Ms. Daniels testified that a medium told her about the visit by the dark entity and acknowledged saying that she believed she could talk with the dead — though she could not explain exactly how, saying: “It just happens sometimes.”

She also explained her participation in a project called “Spooky Babes,” described on its website as a group of “investigators, occultists, psychics, and healers” that examines paranormal activity including “poltergeist” phenomena, “shadow figures” and physical attacks from invisible assailants.

Other government witnesses included Judy Regnier, the former office manager at Mr. Avenatti’s law firm, who testified that the firm had been short on money; Elizabeth Beier, an editor at St. Martin’s, who said that to her knowledge Mr. Avenatti had never threatened the publisher with legal action; and Luke Janklow, the president and managing director at Janklow & Nesbit.

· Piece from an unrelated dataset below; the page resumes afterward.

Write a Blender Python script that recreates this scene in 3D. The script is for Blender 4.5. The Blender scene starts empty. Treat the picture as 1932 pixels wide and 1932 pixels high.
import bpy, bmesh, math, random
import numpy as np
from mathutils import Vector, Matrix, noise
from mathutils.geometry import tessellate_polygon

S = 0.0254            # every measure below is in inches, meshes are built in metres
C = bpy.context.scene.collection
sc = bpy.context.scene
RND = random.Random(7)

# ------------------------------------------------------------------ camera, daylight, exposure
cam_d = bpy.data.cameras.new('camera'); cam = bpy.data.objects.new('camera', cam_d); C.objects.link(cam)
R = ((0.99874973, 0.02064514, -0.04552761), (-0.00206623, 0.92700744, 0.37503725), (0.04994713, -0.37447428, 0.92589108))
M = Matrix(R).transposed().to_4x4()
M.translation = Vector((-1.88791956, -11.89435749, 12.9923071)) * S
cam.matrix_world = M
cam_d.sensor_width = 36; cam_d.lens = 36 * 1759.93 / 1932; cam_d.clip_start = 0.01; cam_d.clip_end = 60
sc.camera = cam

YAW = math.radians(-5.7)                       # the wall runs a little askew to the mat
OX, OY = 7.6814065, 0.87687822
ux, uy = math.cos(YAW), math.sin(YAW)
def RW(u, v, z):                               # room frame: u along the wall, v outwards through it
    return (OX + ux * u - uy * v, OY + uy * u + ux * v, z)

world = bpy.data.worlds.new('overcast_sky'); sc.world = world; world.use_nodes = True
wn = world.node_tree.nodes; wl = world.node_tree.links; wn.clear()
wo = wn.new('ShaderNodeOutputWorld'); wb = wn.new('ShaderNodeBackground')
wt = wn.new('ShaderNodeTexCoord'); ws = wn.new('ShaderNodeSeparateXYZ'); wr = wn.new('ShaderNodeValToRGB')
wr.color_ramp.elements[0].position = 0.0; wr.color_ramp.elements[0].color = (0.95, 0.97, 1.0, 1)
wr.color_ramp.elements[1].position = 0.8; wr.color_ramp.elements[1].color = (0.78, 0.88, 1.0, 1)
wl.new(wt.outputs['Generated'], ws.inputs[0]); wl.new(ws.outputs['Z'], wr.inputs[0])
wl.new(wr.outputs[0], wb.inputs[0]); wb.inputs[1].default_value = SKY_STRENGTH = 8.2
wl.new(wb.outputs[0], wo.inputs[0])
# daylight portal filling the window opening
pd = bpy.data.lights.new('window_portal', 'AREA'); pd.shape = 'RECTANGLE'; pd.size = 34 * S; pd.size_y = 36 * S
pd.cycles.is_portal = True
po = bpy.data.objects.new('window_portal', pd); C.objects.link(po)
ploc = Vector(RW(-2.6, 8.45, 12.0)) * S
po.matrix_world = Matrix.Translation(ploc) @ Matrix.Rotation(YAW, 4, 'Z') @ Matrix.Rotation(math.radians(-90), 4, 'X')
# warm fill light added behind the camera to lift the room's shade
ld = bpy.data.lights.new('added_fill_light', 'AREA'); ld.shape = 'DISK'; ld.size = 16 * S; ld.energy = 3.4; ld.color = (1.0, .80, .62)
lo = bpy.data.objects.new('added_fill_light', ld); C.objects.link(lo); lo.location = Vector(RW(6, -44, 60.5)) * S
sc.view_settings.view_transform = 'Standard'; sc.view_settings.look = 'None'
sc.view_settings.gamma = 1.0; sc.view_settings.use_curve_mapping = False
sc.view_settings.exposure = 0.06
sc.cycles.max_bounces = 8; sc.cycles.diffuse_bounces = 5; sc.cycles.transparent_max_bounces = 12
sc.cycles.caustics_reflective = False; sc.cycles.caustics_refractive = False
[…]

Mr. Janklow compared Mr. Avenatti’s stature in 2018 to that of a “folk hero” fighting for those who had not voted for Mr. Trump, and said he had accepted as legitimate the fake letter purporting to be from Ms. Daniels in part “because it came from her attorney.”

Several times during the trial, Mr. Avenatti brought up an “attorney-client fee contract” between him and Ms. Daniels that said he would provide legal services for $100. That contract also said that if he helped Ms. Daniels “finalize” a book deal he would be entitled to “a reasonable percentage” of the proceeds — a figure that was “to be agreed upon between clients and attorney.” Ms. Daniels testified that no such agreement had been reached.

Still, Mr. Avenatti told Judge Furman that he was planning a defense based on the premise that he could not be convicted of stealing from Ms. Daniels because he genuinely believed that their agreement gave him a just claim to some of the $800,000 from St. Martin’s.

Although Mr. Avenatti had contemplated presenting as many as half a dozen witnesses in addition to testifying himself, he rested his case without calling anyone to the stand.

But during his closing argument, he floated the idea that he had deserved money from Ms. Daniels.

He pointed to thousands of hours of legal work on her behalf and what he described as hundreds of thousands of dollars in costs “advanced” to Ms. Daniels by his firm, including payments to arrange 24-hour security for her.

Mr. Avenatti also told jurors that he had been “instrumental” in helping secure the book contract with St. Martin’s, suggesting that Ms. Daniels’s story had been of interest to the publisher in part because of her legal fight with Mr. Trump — “the most powerful person on the planet.”

“I agreed to take on that fight for Ms. Daniels,” Mr. Avenatti said. “But I didn’t agree to do it for free.”